Exact forward sampling

Start again with the forward recursion (10)

$$p(s_t,x^t) = \sum_{s_{t-1}} p(x_t,s_t\vert s_{t-1}) p(s_{t-1}, x^{t-1})$$

and reformulate as

$$p(s_t\vert x^t) \propto \sum_{s_{t-1}} p(x_t,s_t\vert s_{t-1}) \, p(s_{t-1}\vert x^{t-1})$$

$$= \sum_{s_{t-1}} p(s_t\vert s_{t-1},x_t) \, p(x_t\vert s_{t-1}) \, p(s_{t-1}\vert x^{t-1}) \quad .$$

Approximate $p(s_{t-1}\vert x^{t-1}) \approx \sum_{i=1}^N w^i \, \delta(s_{t-1}-s^i)$ with $s^i \sim p(s_{t-1}\vert x^{t-1})$ and $w_i=1\over N$ , then

$$p(s_t\vert x^t) \propto \sum_i w^i p(x_t\vert s^i) \, p(s_t\vert s^i, x_t)$$

The normalisation is just $\sum_i w^i p(x_t\vert s^i)$ , so for we can sample from $p(s_t\vert x^t)$ according to this algorithm:

$$\mathtt 1. \mathtt{Sample}\quad i\sim \left(\frac{p(x_t\vert s^i)}{\sum_i p(x_t\vert s^i)}\right)$$

$$\mathtt 2. \mathtt{Sample}\quad s_t\sim p(s_t\vert s^i, x_t)$$ (24)

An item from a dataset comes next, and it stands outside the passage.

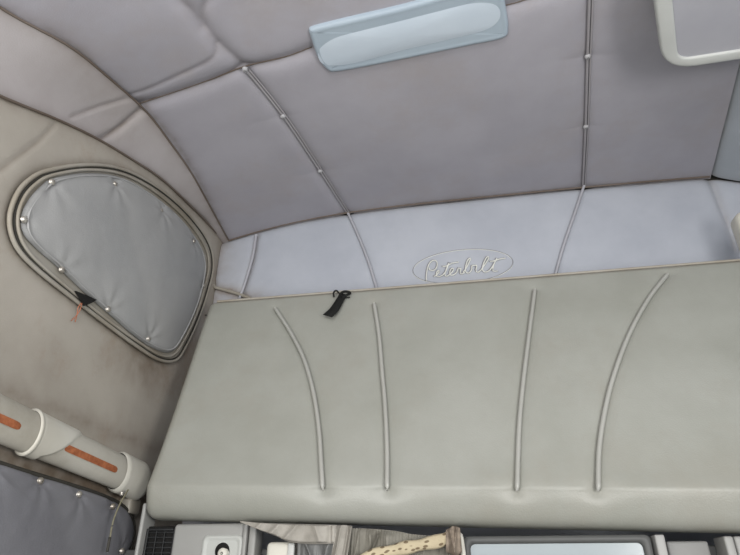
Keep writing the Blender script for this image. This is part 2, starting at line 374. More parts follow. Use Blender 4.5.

This requires to evaluate $p(x_t\vert s_{t-1})$ and sample from $p(s_t\vert s^i, x_t)$ . I.e. the algorithm generates a sequence of swarms of `particles' $\left(s_t^{(i)}\right)_{i=1}^N$ by recursively sampling according to (24).